Halloween is NEXT month, right?

Oh, right.

Will made a wise observation this morning: I am not on vacation, after all. I am doing my normal job(s), in a different location, with added responsibilities and less backup.

HEY, THIS SUCKS.

I mean, I am actually having a very nice time. But.

Taking care of children is hard enough in their own space. In a strange space? A later bedtime is the best I can hope for, really. They know things are not normal and they react to that.

Plus I am still trying to work on my knitting designs, to do some actual knitting, and to catch up on sewing. Last year when it was just Sam and me (pregnant with Grace), I got SO MUCH done. I knew this time would be less productive, but I didn’t realize how very much less.

And I’m cooking in a strange kitchen, which requires a little extra creativity. (Let’s be honest: I am eating a lot of pancakes made from a mix. Which is so easy, but I’ve had an upset stomach all week because I can’t handle the dairy.)

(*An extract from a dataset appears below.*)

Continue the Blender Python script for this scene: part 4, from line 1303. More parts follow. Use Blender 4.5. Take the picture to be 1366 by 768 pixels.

Oh yeah, and I am writing. Or rather, I am not writing, but I need to at least write this week’s column. I’ve basically given up on writing anything for myself.

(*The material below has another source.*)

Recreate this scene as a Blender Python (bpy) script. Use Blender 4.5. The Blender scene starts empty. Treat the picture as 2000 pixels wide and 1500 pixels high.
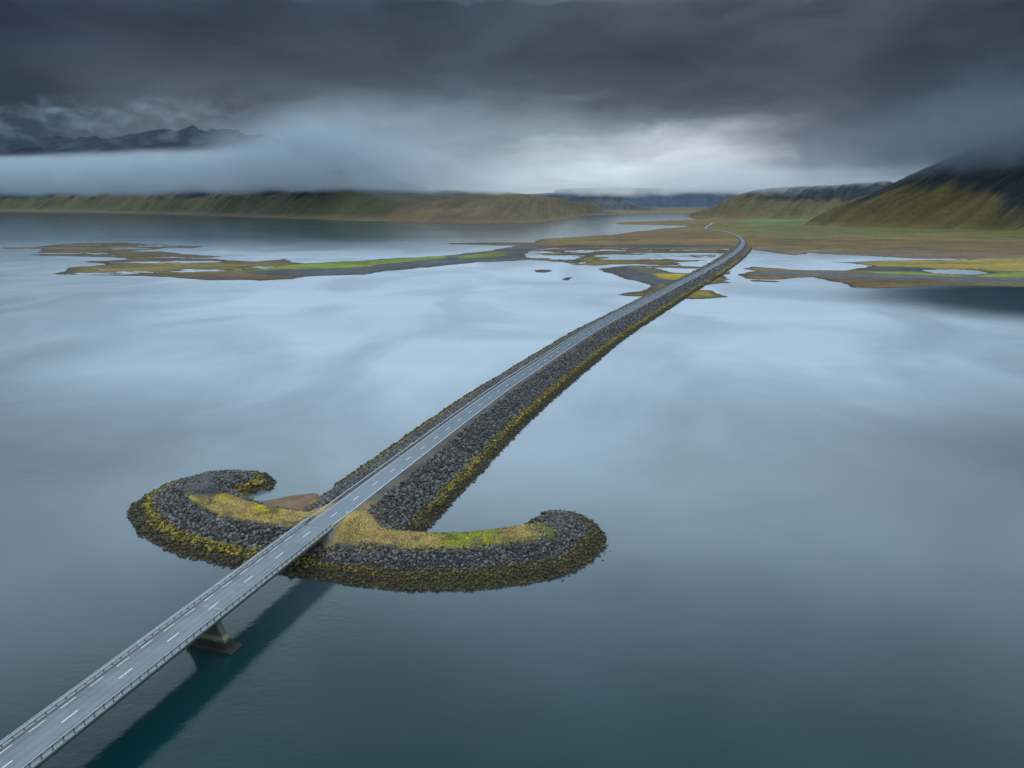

Also I am taking care of Cassie’s house and cats (though K is doing the lion’s share of the cat care, since she is sleeping in Cassie’s room).

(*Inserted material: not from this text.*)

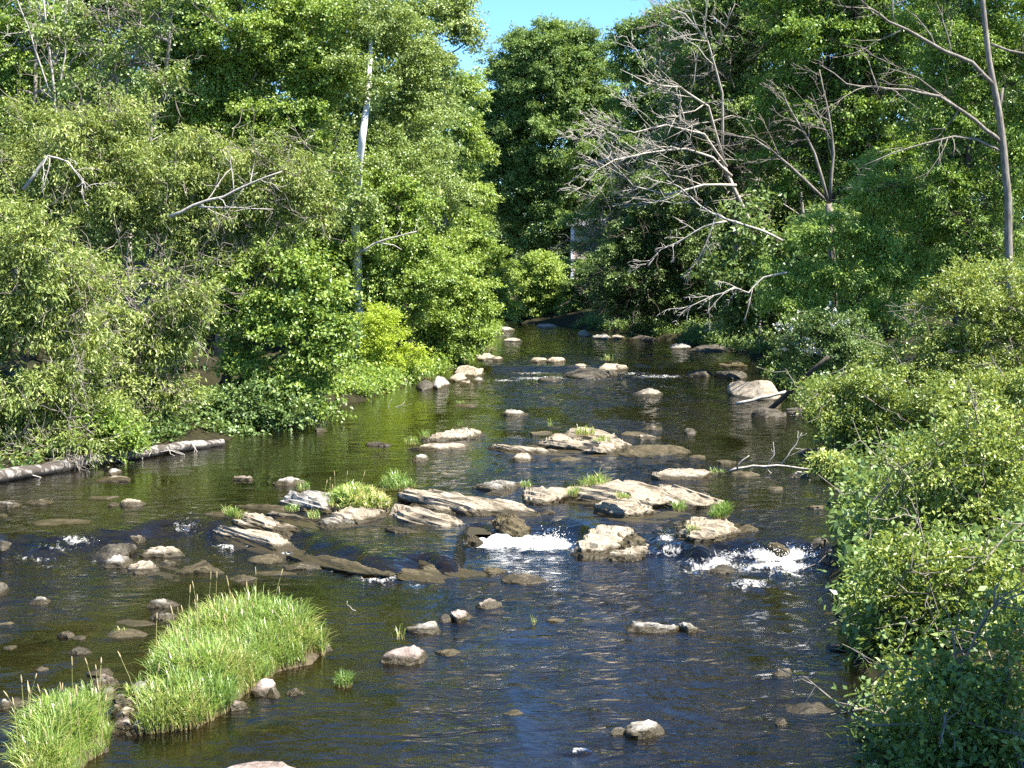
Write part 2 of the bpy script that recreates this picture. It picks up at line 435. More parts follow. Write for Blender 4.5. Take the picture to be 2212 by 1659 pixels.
def water_mat():
    k = NT("river_water")
    co = k.n("TexCoord").outputs["Object"]
    ch = k.n("Attribute", attribute_name="chop").outputs["Fac"]
    fm = k.n("Attribute", attribute_name="foam").outputs["Fac"]
    m1 = k.n("Mapping", {"Vector": co, "Scale": (1.0, 1.5, 1.0), "Rotation": (0, 0, 0.2)}).outputs[0]
    n1 = k.noise(m1, 1.3, 3, 0.55, 0.8)
    n2 = k.noise(m1, 5.5, 4, 0.6, 0.6)
    n3 = k.noise(m1, 22.0, 3, 0.6)
    pt = k.ramp(k.noise(k.n("Mapping", {"Vector": co, "Scale": (1.4, 0.5, 1.0), "Rotation": (0, 0, 0.15)}).outputs[0], 0.35, 3, 0.6, 1.0), [(0.36, 0.22), (0.60, 1.2)])
    ch = k.math('MULTIPLY', ch, pt)
    h = k.math('ADD', k.math('MULTIPLY', n1, 1.0), k.math('ADD', k.math('MULTIPLY', n2, 0.25), k.math('MULTIPLY', n3, 0.025)))
    b = k.n("Bump", {"Strength": ch, "Distance": 0.22, "Height": h}).outputs[0]
    fr = k.n("Fresnel", {"IOR": 1.40, "Normal": b}).outputs[0]
    gl = k.n("BsdfGlossy", {"Color": (1, 1, 1, 1), "Roughness": 0.05, "Normal": b}).outputs[0]
    tr = k.n("BsdfTransparent", {"Color": (0.54, 0.45, 0.24, 1)}).outputs[0]
    mu = k.n("BsdfDiffuse", {"Color": (0.006, 0.0055, 0.0022, 1)}).outputs[0]
    body = k.mixs(0.45, tr, mu)
    wtr = k.mixs(fr, body, gl)
    m2 = k.n('Mapping', {'Vector': co, 'Scale': (1.5, 0.75, 1.0), 'Rotation': (0, 0, 0.35)}).outputs[0]
    f1 = k.noise(m2, 5.5, 6, 0.72, 1.2); f2 = k.noise(m2, 24.0, 4, 0.7, 0.8)
    fn = k.math('ADD', k.math('MULTIPLY', f1, 0.74), k.math('MULTIPLY', f2, 0.26))
    thr = k.math('SUBTRACT', k.math('ADD', fn, k.math('MULTIPLY', fm, 0.40)), 0.70)
    ff = k.ramp(k.math('MULTIPLY', thr, 5.0, True), [(0.02, 0.0), (0.45, 0.35), (1.0, 0.95)])
    ff = k.math('MULTIPLY', ff, k.math('MULTIPLY', fm, 6.0, True))
    bf = k.n("Bump", {"Strength": 0.6, "Distance": 0.05, "Height": fn}).outputs[0]
    fo = k.n("BsdfDiffuse", {"Color": (0.74, 0.73, 0.69, 1), "Normal": bf}).outputs[0]
    return k.done(k.mixs(ff, wtr, fo))
me = make_mesh("water", np.stack([WX, WY, WZ], -1).reshape(-1, 3), grid_faces(len(wx), len(wy)), None, True,
               {"foam": foam.ravel(), "chop": chop.ravel()})
g = link("water", me, water_mat()); g["kind"] = "structure"

# ------------------------------------------------------------------ rocks
def icosphere(sub):
    import bmesh
    bm = bmesh.new(); bmesh.ops.create_icosphere(bm, subdivisions=sub, radius=1.0)
    V = np.array([v.co[:] for v in bm.verts]); F = np.array([[v.index for v in f.verts] for f in bm.faces])
    bm.free(); return V, F
ICO = {s: icosphere(s) for s in (3, 4, 5)}

def rock_shape(rng, size, sub, cuts, boxy, rough, streak=(1, 1, 1), strata=0):
    V, F = ICO[sub]
    V = V.copy()
    if boxy:
        V = np.sign(V) * np.abs(V) ** boxy
        V = V / np.maximum(1.0, np.linalg.norm(V, axis=1, keepdims=True) / 1.42)
    for _ in range(cuts):
        n = rng.normal(size=3); n[2] = abs(n[2]) * 0.9; n /= np.linalg.norm(n)
        o = rng.uniform(0.52, 0.85)
        dd = V @ n - o
        V = V - np.maximum(dd, 0)[:, None] * n * 0.96
    mx = np.abs(V).max(0)
    V[:, 0] /= mx[0]; V[:, 1] /= mx[1]; V[:, 2] /= V[:, 2].max()
    P = V * np.array(size)
    s0 = float(np.mean(size[:2])) * 0.5
    q = P / max(s0, 0.05) * np.array(streak)
    sd = int(rng.integers(1, 9999))
    nrm = unit(V / np.array(size))
    d = fbm(q * 1.7, sd, 5, 0.55)
    ridge = np.abs(vnoise(q * 2.6 + 9, sd + 3))
    amp = rough * min(size[0], size[2] * 2.2, size[1] * 1.5)
    P = P + nrm * ((d * 0.55 - ridge * 0.5)[:, None]) * amp
    # bedding planes: the top breaks into thin steps that dip to one side
    if strata:
        sv = P[:, 2] + 0.22 * P[:, 1] + 0.05 * P[:, 0] + 0.02 * d
        P[:, 2] += 0.5 * (np.round(sv / strata) * strata - sv)
    return P, F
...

So Will was pretty spot-on when he said I’m not on vacation. My job is harder than usual.

CRAPPIT.

So I still need a vacation. It can’t be very long (Grace needs milk) or very far (I have a $0 budget) but I need some time for myself. I’m not picky–it can be a working vacation or a lie-around-reading vacation. (I am sitting here laughing as I type because YEAH RIGHT.)

With those easy-peasy parameters, ANY SUGGESTIONS?

Once Upon A Time

Hey, remember when I called myself a writer? I don’t.

The other day I got an email out of the blue from an old friend who was briefly my editor when I wrote for Creature Corner. Last time we talked, Will and I were shopping DOGS OF WAR. And oh my, a lot has changed since then. Like how we stopped writing screenplays. And we don’t write together lately (we did put together a comic book pitch a few months ago, but it didn’t go anywhere). And Will is writing novels. And I don’t write at all unless you count my column or this blog.

Not writing feels like this huge part of my identity has just been rubbed out.

Compounding the problem is the feeling of utter aloneness I’ve had lately. Friends have asked me to do non-playdate things with them exactly twice all year. Tim took me to a concert for my birthday, and Morgan took me to dinner when she was in town after Comic Con. And frankly, I don’t get asked on many kid dates either–but when people do ask me to do things, it’s in my capacity as a mom.

Everyone urges mothers to not lose their identity. But no one ever mentioned that my identity might be taken away. I feel that I am only thought of as a parent by most of the people I interact with. Will pointed out that most of the people I know now didn’t know me before. Which is depressing as all hell because that means they didn’t know me when I was skinny. Yes, that is incredibly shallow of me. No, I am–sadly–not really joking.

(Incidentally, I immediately emailed a friend who is also a mother and asked her out for a no-kids cocktail. It was wonderful.)

So I got this email from Dave, who knew me when I was skinny and not a mother and still writing. And he asked what I’m up to. And I told him, and he was shocked. Mostly by the fact that I write knitting patterns. And I’m not in any way ashamed of that–I seriously love designing–but it’s such a wholly different identity than the one I had just four or five years ago, and I’m not sure how it happened.

I like what I’m doing now, but I don’t like not writing. I know this is just an extension of the whole not having enough time thing. You know, that thing.

But I need to find time.

How do I do that? Other than putting the kids in school/care, which I won’t do.